Куртуазная культура Бургундии, уклонявшейся от Столетней войны, далека от жестокой реальности Испании и Нидерландов. Мятежи Гента бургундские герцоги подавляли жестоко, но с кровавой практикой Альбы их политику не сравнить. Перманентные убийства и бессердечие как норма отеняют сентиментальное творчество голландцев и испанскую религиозную живопись. Испанские, фламандские и голландские художники наследовали искусству времен Филиппа Доброго, однако реальность перманентной резни заставляет видеть действительность острее; в конце концов, натюрморт с устрицами обретает особую ценность, если в соседней деревне голод. Знаменитый (нетипично большой по размеру) натюрморт Класа Хеды «Завтрак с омаром», роскошно сервированный стол и изысканная посуда, написан в 1648 г., в год мира и законодательно закрепленной свободы.
Тридцатилетняя война была первой войной такого сокрушительного масштаба – на территории от Балтийского моря до берегов реки По. Противостояние Нидерландов своему былому сюзерену, Испании, влилось в общую европейскую драму, и масштаб революционной войны неожиданно укрупнился до мирового. Соответственно масштабу и возникает потребность в историцизме – то есть в философии истории.

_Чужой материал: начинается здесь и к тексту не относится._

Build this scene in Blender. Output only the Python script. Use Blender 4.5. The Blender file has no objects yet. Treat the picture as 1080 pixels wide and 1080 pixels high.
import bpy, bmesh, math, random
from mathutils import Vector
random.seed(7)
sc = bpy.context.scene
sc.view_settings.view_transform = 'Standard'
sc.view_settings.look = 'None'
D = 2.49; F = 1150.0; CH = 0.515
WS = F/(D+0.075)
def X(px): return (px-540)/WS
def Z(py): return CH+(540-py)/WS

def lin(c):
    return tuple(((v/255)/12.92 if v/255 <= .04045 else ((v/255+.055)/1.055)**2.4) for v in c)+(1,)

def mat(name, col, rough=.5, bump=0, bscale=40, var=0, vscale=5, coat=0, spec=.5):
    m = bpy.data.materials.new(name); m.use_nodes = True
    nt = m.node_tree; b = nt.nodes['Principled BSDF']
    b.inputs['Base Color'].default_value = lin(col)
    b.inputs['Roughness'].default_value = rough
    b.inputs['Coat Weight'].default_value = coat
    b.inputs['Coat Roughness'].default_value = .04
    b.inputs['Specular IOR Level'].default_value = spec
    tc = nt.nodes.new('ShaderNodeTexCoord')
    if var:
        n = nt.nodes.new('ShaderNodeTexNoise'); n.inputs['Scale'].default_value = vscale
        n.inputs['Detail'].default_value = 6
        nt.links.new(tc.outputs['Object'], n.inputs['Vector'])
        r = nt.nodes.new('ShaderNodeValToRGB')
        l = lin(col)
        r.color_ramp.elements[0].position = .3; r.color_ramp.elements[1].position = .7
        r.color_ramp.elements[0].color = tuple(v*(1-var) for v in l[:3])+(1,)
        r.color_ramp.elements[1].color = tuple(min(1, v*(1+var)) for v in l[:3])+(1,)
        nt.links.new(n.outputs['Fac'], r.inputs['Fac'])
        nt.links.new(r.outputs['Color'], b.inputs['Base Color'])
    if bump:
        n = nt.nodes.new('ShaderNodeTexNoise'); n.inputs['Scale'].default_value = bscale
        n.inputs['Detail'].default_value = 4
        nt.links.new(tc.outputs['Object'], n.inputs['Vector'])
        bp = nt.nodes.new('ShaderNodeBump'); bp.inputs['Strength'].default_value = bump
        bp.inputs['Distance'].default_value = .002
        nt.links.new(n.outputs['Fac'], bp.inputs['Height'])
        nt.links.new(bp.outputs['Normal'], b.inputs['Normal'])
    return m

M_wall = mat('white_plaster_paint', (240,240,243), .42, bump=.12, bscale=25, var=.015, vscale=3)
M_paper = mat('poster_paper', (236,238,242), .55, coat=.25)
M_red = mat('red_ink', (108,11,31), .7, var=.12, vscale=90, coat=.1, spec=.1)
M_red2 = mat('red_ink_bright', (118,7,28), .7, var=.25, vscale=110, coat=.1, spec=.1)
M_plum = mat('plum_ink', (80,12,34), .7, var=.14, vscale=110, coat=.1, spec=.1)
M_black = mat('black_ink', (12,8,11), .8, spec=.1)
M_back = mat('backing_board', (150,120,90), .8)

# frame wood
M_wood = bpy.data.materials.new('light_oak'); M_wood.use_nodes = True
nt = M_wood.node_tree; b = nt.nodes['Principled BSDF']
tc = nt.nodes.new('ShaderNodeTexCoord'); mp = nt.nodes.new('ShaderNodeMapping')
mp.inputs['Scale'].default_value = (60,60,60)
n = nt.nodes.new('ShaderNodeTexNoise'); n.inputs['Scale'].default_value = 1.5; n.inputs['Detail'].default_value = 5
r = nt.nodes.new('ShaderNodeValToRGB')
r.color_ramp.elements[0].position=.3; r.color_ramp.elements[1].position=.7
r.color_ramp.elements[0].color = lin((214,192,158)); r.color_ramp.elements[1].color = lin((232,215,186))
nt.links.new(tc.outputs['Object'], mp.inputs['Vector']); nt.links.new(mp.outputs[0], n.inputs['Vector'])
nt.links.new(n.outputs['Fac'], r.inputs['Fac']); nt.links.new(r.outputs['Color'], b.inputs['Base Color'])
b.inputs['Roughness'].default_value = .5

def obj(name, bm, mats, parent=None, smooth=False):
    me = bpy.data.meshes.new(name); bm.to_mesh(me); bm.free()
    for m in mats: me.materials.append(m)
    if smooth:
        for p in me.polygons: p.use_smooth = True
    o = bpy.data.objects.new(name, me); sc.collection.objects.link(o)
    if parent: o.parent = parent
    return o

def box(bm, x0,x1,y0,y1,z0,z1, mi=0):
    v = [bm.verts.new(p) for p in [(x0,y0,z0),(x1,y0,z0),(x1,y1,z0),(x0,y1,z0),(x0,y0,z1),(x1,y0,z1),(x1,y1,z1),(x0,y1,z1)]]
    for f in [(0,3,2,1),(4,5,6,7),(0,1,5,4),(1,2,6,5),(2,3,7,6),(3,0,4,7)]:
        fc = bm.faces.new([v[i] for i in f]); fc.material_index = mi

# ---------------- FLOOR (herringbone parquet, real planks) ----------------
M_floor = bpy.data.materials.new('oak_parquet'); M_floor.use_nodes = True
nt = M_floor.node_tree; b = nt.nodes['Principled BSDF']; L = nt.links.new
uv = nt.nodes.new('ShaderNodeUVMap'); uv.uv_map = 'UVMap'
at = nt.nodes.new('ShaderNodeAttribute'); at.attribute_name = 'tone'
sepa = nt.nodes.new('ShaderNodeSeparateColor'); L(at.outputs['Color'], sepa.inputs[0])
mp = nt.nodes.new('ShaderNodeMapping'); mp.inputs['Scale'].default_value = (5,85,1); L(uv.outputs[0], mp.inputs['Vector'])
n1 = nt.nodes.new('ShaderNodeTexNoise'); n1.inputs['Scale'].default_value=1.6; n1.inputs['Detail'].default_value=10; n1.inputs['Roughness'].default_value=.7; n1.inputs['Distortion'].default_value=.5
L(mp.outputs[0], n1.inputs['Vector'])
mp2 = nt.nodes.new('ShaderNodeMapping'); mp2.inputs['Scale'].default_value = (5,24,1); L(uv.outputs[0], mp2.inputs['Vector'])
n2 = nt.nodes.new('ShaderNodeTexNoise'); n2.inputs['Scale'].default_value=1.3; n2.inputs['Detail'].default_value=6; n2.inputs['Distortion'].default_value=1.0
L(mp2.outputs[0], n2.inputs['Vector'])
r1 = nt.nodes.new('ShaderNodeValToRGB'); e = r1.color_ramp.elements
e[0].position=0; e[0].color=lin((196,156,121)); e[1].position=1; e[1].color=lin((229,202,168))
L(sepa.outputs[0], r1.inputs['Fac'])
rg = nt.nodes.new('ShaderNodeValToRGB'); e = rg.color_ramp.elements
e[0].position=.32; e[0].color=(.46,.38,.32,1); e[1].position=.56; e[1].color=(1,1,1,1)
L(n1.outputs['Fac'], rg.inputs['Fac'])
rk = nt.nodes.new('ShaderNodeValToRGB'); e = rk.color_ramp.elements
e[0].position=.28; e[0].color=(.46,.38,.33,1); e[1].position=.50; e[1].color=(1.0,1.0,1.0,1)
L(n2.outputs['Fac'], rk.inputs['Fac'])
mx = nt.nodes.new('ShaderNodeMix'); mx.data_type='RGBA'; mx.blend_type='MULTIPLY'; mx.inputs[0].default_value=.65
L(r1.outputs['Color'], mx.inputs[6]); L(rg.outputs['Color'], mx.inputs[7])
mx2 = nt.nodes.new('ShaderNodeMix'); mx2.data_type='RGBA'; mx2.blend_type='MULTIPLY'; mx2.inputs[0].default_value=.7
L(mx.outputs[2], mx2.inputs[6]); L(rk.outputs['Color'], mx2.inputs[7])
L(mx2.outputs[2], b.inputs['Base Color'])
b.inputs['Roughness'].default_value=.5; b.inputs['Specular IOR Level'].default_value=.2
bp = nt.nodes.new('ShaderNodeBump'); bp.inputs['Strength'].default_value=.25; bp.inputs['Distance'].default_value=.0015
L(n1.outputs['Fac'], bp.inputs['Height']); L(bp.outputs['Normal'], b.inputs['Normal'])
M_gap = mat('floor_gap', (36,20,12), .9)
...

Явившись прямым следствием Реформации и религиозных войн, разобщения всех со всеми, Тридцатилетняя война неожиданно заставила Европу пережить войну как общую беду. Война оставила города опустошенными; появилось ужасное выражение «магдебургизация города» – по имени магдебургской резни. «Город потерял не менее 20 тысяч душ, и воистину не было видано большего ужаса и божественного суда со времен разрушения Иерусалима. Все наши солдаты стали богачами. С нами Бог!» – писал генерал Паппенгейм. Упоминание Бога в данной тираде поражает, пожалуй, эразмовский трактат «Оружие христианского воина» среди этих солдат не пользуется спросом. Именем Господа уничтожают себе подобных – и, однако, события в Германии отзываются в Богемии, события в Богемии отзываются в Швеции, политика Ришелье в Ла-Рошели влияет на испанские действия в Голландии: пустырь войны стал общим пустырем. Это абсолютно бесчеловечная война, но она парадоксальным образом объединяет Европу.
Реформация и Контрреформация подготовили общую войну, разобщив Европу; они же создали непредсказуемые культурные мосты. Первым это отметил Шиллер в работе «История Тридцатилетней войны»: «…французский кальвинист мог иметь с женевским, английским, немецким или голландским протестантом точку соприкосновения, какой у него не было с его католическими согражданами (…) он переставал быть гражданином отдельного государства (…) он начинает по судьбе чуждых стран, держащихся одной с ним веры, предвидеть свою собственную судьбу и считать их дело своим делом».
Подобно тому, как Вторая мировая война, дав пример бесчеловечности, стала причиной расцвета нового гуманизма в Европе (Камю, Пикассо, Белль, Сартр, Маритен, Жильсон), интернационального гуманизма, отвергающего культурные и государственные границы, так и Тридцатилетняя война вызвала ответную реакцию: интерес к человеческой судьбе вне зависимости от социальной, культурной и религиозной принадлежности.
Новая живопись Европы вглядывается в лицо человека так внимательно, как этого не делали мастера Ренессанса, как этого не может сделать фотография Караваджо. Вглядеться в лицо человека значит не просто буквально передать черты его лица и мимику, но отождествить себя с другим, понять переживания другого, поставить себя на его место, заставить зрителя пережить боль и мысль другого, обнаружить уникальную душу. И Рембрандт, и Веласкес, и Рубенс пишут такие портреты, каких человечество не знает: Рембрандт по сотне раз прикасается кистью к тени под глазом старика на портрете, чтобы нащупать то самое переживание, которое наложило эту тень, создало эту морщину. Фотографируя морщину, мы ничего не объясняем. Горе и размышление меняют лицо, но перемена столь многозначна, что морщиной лишь фиксируется, но не передается. Именно поэтому фотометод никогда не расскажет о сути вещей: суть спрятана глубоко и проявляется в таких нюансах, которые срисовать нельзя, можно лишь почувствовать и затем создать нечто аутентичное; то есть требуется пережить реальность – а затем придумать реальность.
Проще всего назвать новых художников – Веласкеса, Рубенса и Рембрандта – реалистами. Для такого определения есть основания: они и впрямь пишут людей похожими на таких, каких можно увидеть на улице; но это именно реализм, а не натурализм; у этих художников особенный, символический взгляд на вещи. Их портреты рассказывают о движении души больше, чем о физическом облике.